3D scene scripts
>>
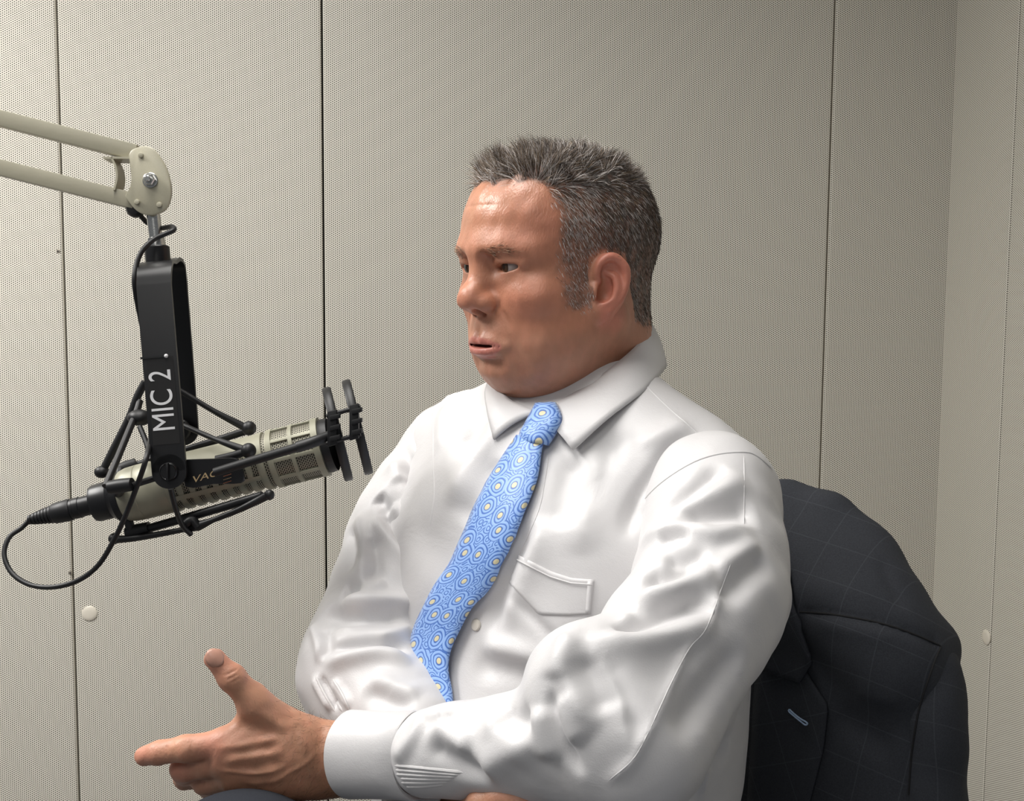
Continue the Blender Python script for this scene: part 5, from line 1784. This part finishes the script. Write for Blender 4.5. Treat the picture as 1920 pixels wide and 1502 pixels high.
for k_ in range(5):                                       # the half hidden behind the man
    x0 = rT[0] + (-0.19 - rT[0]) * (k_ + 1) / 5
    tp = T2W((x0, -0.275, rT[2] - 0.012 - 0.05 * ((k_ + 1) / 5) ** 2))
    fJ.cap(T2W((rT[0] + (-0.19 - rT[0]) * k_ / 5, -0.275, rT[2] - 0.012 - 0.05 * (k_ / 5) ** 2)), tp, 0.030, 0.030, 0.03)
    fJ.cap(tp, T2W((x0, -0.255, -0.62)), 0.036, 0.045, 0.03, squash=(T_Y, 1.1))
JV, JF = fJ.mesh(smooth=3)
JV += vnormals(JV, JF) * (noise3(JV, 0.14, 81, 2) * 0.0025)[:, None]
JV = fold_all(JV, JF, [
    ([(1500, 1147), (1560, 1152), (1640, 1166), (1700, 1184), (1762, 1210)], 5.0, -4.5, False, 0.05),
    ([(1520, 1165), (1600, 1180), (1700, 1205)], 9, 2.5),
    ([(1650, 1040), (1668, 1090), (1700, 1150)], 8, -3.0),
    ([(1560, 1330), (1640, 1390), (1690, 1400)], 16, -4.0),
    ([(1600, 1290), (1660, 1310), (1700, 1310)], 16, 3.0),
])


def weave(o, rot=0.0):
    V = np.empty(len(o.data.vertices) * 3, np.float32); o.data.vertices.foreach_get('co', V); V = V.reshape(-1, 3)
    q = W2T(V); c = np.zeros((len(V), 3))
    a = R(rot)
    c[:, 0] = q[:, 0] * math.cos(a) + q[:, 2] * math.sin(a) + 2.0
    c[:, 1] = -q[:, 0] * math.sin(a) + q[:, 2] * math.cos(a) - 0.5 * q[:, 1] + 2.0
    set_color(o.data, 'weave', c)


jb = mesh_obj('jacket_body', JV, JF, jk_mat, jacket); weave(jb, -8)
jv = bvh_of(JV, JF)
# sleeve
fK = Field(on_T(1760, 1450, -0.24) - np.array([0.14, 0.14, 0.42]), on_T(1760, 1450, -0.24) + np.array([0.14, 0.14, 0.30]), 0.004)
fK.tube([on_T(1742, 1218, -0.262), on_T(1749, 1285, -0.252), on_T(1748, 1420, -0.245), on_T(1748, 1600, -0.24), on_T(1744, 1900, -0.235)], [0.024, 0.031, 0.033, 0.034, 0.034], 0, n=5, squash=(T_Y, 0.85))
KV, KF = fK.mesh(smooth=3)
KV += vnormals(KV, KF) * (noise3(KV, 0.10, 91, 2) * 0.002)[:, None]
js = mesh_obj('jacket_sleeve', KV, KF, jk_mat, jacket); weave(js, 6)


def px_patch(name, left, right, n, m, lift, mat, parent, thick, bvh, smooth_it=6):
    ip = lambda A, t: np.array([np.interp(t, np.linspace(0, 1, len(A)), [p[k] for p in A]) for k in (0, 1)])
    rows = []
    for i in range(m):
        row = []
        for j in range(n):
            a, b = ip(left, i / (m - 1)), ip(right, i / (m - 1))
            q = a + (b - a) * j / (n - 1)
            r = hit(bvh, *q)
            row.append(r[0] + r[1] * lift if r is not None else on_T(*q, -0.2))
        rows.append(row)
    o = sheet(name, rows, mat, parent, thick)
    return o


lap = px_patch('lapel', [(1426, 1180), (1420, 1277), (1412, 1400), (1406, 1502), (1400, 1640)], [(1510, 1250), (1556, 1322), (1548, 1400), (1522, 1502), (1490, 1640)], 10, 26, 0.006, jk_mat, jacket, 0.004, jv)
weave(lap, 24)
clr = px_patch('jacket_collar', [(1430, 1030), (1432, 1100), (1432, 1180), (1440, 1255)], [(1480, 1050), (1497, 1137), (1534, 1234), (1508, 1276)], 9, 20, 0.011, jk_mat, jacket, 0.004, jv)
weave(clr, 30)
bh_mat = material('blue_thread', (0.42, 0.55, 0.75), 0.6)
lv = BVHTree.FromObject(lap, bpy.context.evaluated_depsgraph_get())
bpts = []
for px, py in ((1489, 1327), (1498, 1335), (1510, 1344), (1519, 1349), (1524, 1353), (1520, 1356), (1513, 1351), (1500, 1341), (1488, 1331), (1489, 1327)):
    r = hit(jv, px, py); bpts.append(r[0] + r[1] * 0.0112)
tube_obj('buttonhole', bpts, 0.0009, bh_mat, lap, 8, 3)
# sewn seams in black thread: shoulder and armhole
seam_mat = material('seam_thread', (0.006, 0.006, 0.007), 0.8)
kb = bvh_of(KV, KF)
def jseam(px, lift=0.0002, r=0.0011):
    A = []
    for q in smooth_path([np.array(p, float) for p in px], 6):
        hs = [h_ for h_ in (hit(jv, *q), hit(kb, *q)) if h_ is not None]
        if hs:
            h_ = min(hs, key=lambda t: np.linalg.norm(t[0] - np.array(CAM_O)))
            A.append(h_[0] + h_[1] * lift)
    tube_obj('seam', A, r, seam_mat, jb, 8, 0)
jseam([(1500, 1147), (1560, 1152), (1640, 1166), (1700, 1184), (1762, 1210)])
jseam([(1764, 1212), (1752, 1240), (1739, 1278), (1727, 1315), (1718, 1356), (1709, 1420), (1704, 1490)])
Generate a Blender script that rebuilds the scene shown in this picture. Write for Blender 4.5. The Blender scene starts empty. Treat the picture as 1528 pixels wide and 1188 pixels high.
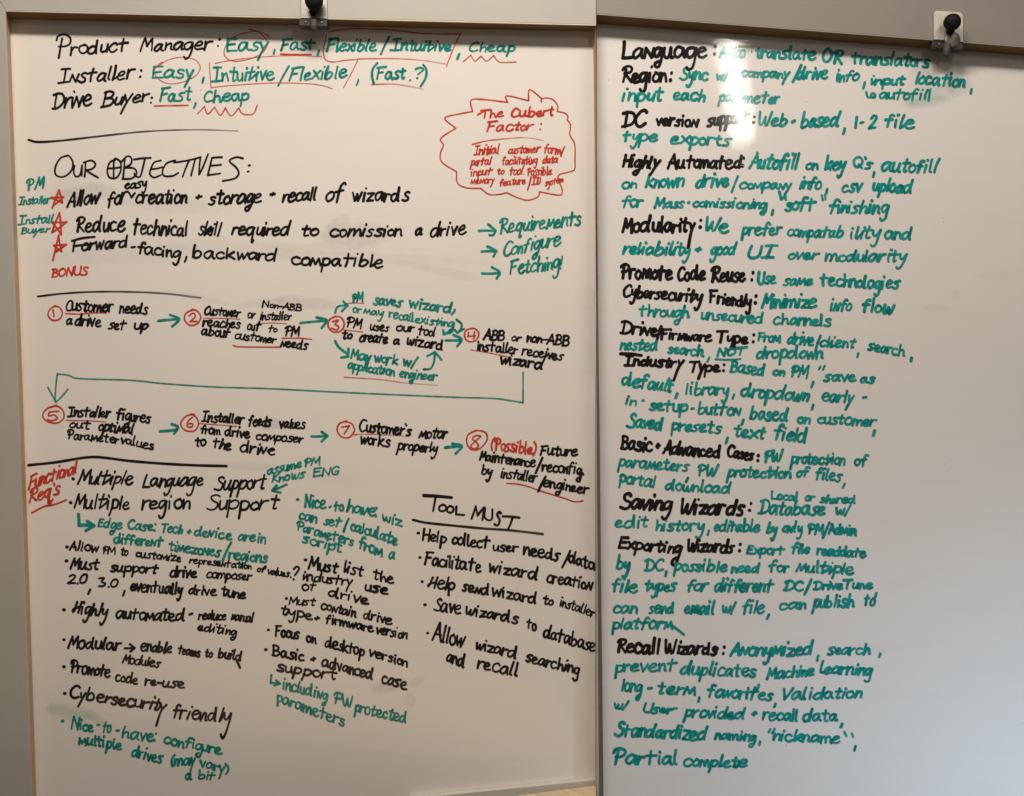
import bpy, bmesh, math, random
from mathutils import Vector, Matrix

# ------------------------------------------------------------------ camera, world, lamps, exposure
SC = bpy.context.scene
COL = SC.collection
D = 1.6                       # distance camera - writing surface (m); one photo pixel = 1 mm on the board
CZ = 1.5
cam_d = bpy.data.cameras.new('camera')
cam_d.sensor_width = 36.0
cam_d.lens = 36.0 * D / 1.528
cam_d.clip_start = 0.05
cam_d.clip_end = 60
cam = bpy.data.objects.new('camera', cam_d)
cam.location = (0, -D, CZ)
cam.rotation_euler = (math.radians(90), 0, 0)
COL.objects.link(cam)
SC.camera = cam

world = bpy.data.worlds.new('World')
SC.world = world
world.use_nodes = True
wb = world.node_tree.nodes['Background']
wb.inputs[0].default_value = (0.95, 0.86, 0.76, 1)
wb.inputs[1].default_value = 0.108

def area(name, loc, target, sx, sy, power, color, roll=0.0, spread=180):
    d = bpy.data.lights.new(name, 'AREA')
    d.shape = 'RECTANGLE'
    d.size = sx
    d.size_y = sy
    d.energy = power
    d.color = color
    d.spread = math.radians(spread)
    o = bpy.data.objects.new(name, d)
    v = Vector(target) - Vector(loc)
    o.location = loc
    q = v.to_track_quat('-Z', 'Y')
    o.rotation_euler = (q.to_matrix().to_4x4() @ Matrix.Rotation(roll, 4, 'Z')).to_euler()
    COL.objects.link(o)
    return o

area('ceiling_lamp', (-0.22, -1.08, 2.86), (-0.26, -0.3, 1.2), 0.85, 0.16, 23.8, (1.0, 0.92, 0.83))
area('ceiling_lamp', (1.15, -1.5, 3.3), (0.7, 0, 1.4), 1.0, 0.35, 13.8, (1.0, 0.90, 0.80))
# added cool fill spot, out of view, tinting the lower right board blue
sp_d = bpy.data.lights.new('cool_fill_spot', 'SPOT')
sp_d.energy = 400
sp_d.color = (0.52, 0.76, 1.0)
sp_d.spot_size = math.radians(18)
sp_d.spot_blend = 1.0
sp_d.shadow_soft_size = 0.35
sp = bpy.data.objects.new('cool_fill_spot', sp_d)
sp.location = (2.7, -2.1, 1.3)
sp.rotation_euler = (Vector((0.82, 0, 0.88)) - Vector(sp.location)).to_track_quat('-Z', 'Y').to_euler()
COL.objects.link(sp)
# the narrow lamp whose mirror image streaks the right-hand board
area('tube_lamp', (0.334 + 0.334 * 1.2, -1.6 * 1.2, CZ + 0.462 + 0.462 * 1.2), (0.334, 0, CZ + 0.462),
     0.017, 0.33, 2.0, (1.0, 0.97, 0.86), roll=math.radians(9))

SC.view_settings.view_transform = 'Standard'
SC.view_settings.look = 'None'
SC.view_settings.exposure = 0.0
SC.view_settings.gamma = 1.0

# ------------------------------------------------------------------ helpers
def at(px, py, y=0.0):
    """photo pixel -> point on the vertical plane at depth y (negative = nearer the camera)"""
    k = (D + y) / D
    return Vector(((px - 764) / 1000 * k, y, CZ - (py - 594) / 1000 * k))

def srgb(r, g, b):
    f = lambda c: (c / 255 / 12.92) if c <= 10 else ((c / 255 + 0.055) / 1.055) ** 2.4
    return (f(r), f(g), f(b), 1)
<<
WHAT THE TASK ASKS: Without the pictures, write out exactly the lines from the one that has "Generate a Blender" down to the one that has "wb.inputs[1].default_value = 0.108", both included.

SOLVED EXERCISE:
Generate a Blender script that rebuilds the scene shown in this picture. Write for Blender 4.5. The Blender scene starts empty. Treat the picture as 1528 pixels wide and 1188 pixels high.
import bpy, bmesh, math, random
from mathutils import Vector, Matrix

# ------------------------------------------------------------------ camera, world, lamps, exposure
SC = bpy.context.scene
COL = SC.collection
D = 1.6                       # distance camera - writing surface (m); one photo pixel = 1 mm on the board
CZ = 1.5
cam_d = bpy.data.cameras.new('camera')
cam_d.sensor_width = 36.0
cam_d.lens = 36.0 * D / 1.528
cam_d.clip_start = 0.05
cam_d.clip_end = 60
cam = bpy.data.objects.new('camera', cam_d)
cam.location = (0, -D, CZ)
cam.rotation_euler = (math.radians(90), 0, 0)
COL.objects.link(cam)
SC.camera = cam

world = bpy.data.worlds.new('World')
SC.world = world
world.use_nodes = True
wb = world.node_tree.nodes['Background']
wb.inputs[0].default_value = (0.95, 0.86, 0.76, 1)
wb.inputs[1].default_value = 0.108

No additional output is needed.